● MATERIAL TO PROCESS
_ _ _ _ _ _ _

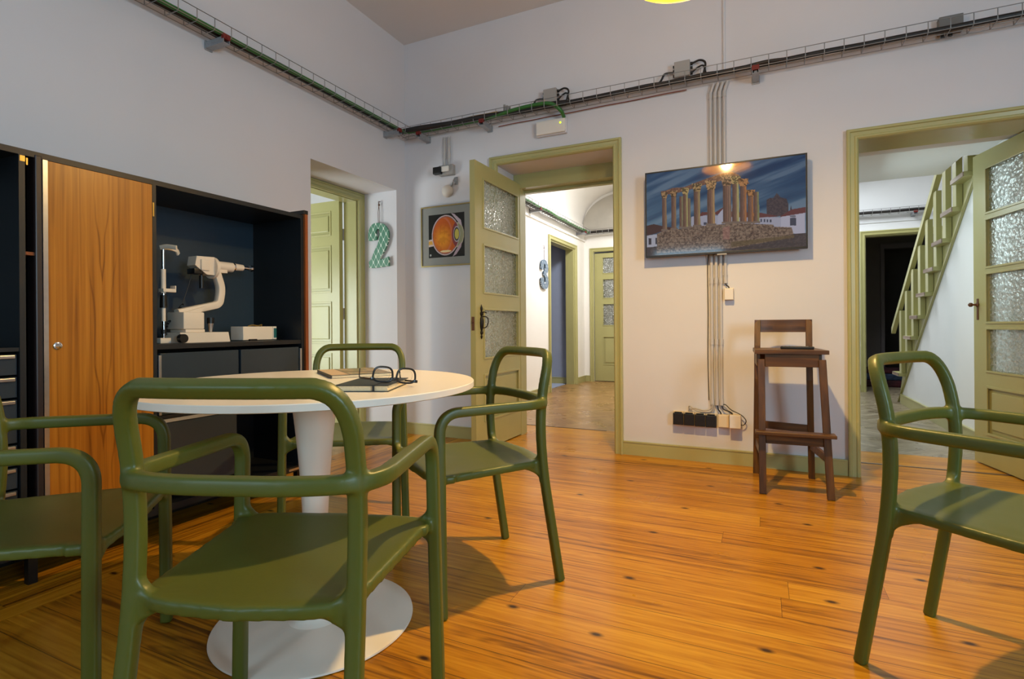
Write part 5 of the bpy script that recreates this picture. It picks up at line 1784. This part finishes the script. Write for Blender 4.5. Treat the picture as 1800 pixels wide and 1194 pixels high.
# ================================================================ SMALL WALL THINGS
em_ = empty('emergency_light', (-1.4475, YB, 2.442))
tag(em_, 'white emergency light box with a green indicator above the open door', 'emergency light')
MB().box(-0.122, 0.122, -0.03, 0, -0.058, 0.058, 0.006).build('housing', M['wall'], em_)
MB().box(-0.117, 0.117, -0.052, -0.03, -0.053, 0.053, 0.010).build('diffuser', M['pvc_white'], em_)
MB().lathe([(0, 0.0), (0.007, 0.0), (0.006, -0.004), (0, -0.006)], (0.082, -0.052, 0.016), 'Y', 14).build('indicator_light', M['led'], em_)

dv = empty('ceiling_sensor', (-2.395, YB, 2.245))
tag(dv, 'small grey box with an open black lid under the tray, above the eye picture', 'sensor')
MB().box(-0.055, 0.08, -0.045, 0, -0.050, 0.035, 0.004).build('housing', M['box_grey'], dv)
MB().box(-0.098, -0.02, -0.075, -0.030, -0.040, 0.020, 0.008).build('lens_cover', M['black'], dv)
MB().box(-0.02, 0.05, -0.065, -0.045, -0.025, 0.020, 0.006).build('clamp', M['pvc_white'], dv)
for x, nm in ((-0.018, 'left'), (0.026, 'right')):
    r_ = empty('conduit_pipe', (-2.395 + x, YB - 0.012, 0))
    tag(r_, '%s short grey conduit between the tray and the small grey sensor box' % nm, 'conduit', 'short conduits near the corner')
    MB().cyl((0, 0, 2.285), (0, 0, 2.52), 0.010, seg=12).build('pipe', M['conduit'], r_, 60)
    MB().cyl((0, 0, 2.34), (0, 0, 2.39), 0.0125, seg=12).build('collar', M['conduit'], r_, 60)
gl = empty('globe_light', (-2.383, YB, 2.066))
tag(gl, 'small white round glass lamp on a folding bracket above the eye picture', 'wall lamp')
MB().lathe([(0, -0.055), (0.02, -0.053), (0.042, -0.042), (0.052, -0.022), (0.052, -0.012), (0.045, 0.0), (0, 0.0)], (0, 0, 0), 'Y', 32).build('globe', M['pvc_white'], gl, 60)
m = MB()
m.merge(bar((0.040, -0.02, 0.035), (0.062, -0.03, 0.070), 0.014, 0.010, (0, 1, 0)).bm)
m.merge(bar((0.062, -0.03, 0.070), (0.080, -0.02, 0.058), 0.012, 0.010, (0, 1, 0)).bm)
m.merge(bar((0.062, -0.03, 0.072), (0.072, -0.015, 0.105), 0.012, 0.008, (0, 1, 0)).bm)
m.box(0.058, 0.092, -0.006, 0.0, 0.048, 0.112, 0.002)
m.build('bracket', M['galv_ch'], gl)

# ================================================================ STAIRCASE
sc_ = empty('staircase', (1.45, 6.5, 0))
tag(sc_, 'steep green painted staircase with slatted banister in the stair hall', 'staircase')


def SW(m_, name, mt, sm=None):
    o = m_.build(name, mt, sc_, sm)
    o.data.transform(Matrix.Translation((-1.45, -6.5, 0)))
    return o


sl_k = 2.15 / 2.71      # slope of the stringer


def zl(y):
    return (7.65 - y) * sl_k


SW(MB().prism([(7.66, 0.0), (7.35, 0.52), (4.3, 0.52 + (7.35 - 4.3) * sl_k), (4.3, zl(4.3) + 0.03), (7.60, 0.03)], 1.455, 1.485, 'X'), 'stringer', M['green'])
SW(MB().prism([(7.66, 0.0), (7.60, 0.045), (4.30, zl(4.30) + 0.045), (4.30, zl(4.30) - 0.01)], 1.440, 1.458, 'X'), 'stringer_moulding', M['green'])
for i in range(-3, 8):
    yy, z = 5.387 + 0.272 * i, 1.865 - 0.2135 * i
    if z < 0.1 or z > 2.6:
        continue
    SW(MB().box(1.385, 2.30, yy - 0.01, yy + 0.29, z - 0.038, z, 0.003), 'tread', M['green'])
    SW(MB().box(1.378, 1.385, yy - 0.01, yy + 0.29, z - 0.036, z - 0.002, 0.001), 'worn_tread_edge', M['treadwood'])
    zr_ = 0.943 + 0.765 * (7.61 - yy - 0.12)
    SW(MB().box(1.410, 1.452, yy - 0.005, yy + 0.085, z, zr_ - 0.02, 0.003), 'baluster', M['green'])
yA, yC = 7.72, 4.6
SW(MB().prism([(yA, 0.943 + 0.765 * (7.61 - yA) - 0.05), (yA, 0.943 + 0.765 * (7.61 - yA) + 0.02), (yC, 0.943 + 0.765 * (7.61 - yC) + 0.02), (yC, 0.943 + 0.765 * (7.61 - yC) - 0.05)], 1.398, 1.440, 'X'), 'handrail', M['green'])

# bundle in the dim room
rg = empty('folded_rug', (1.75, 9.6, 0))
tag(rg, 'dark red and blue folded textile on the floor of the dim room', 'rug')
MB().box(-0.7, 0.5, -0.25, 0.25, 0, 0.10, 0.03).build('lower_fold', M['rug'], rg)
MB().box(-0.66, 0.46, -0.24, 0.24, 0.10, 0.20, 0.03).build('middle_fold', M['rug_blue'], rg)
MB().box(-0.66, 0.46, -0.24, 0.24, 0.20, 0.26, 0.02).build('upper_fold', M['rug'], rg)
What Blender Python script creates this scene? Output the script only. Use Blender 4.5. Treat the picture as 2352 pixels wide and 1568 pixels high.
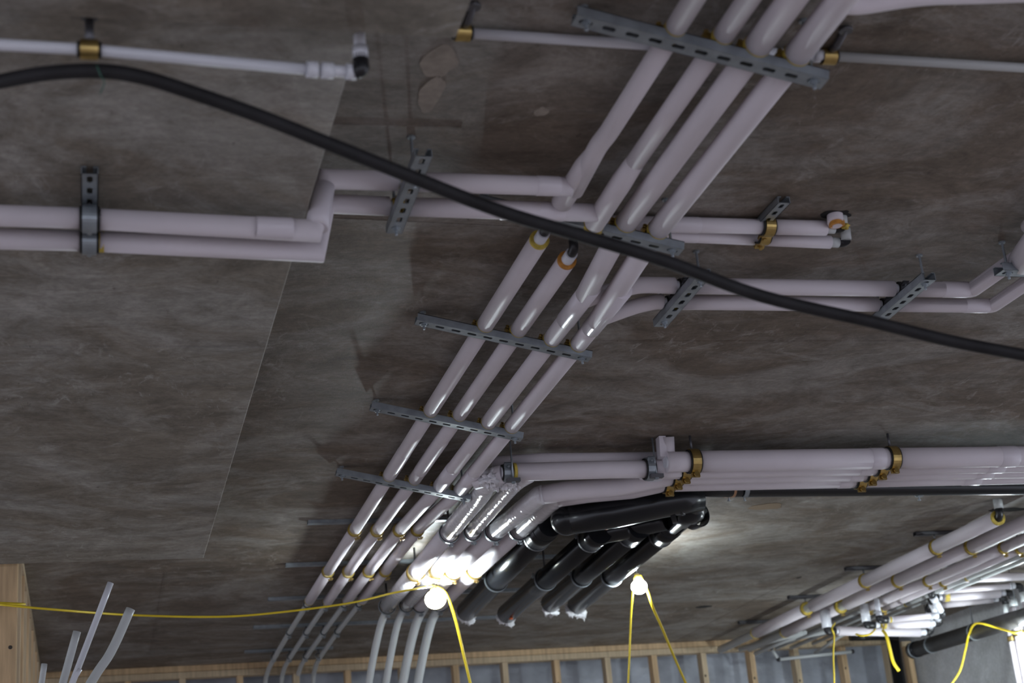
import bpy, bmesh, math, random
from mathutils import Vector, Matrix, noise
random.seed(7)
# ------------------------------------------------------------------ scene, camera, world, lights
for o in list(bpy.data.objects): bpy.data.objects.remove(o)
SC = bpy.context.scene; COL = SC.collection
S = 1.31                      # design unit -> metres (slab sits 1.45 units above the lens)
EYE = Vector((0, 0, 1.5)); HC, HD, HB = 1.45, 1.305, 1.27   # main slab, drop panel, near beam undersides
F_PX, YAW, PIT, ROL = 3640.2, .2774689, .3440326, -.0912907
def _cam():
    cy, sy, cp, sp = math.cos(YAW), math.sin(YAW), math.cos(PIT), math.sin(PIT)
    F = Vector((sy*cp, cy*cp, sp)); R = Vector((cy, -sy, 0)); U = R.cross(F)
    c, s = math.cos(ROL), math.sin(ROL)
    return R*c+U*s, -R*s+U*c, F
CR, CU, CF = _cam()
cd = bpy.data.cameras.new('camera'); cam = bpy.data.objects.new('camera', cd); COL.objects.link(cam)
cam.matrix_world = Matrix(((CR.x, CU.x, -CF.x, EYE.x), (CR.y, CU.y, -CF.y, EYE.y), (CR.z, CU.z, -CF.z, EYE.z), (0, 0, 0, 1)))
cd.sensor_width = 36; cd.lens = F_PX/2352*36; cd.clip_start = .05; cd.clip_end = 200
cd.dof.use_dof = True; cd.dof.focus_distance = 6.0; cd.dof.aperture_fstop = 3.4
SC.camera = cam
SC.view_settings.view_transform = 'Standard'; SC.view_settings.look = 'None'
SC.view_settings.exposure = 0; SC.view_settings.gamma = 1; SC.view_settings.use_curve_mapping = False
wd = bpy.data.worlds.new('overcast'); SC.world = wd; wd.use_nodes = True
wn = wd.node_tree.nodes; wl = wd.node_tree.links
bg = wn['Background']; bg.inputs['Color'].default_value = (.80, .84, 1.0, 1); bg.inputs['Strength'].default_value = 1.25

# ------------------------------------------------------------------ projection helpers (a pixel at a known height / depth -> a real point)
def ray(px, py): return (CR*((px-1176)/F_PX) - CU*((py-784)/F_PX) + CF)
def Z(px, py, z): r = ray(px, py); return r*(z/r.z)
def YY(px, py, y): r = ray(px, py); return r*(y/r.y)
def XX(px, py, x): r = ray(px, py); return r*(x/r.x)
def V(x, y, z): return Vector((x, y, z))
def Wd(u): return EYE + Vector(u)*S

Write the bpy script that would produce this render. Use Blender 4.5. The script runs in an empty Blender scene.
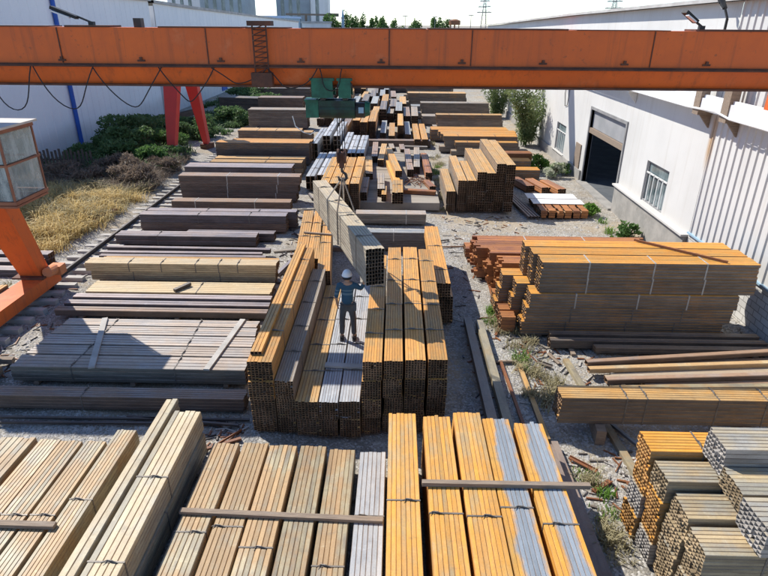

_ _ _ _ _ _ _

● WHAT YOU SHOULD DO
Examine the records and pull out every line where the string "Write" occurs.

● WORKED ANSWER
Write part 5 of the bpy script that recreates this picture. It picks up at line 1784. This part finishes the script. Write for Blender 4.5. Treat the picture as 1800 pixels wide and 1194 pixels high.
Write the bpy script that would produce this render. Use Blender 4.5. The script runs in an empty Blender scene.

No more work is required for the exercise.